January 21, 2010
Wasatch Front Housing Forecast
How will the Wasatch Front and greater Salt Lake City real estate market be in 2010? The Salt Lake Board of Realtors just released its Salt Lake Housing Forecast – a study by James Wood, Director of the University of Utah’s Bureau of Economic and Business Research. James’ research looks at both current and historical trends.
In it are some obvious points. We are still in a buyer’s market, and home values have dropped significantly. The tally for 2009 wasn’t as bad as 2008 which indicates the worst is most likely behind us. In fact, economists are predicting a 10% increase in home sales for 2010. This may raise a concern by the many who have been waiting to time the market perfectly. While the volume of transactions is likely to increase, prices probably won’t. There are still too many lender mitigated properties driving the market to see any increase in values. This isn’t to say we are going to continue dropping largely. Prices may continue to decline, but we are very near leveling off.
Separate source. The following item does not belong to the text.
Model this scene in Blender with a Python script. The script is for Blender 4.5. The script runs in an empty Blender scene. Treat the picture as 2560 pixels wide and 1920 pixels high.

The Utah housing market bubble wasn’t nearly as big as the national average. We typically lag behind the national trends by several years. When the national housing boom peaked in 2005 after a strong 5-7 year run, Utah’s housing market was still extremely undervalued, and our boom was just getting started. Following those trends, Utah’s housing market would continue to grow for another 5 years or more. In fact, while the majority of the country’s home prices were falling in 2006 & 2007, Utah was among the top in the nation in home value appreciation. The mortgage crisis and financial meltdown in 2007 burst our bubble before it had the opportunity to fully inflate. Fortunately for us, the less we climbed, the less we had to fall.
Utah short sales and foreclosures will continue to influence the market and interest rates are expected to hover around 5% making 2010 a particularly good year for the investor and the move-up buyer.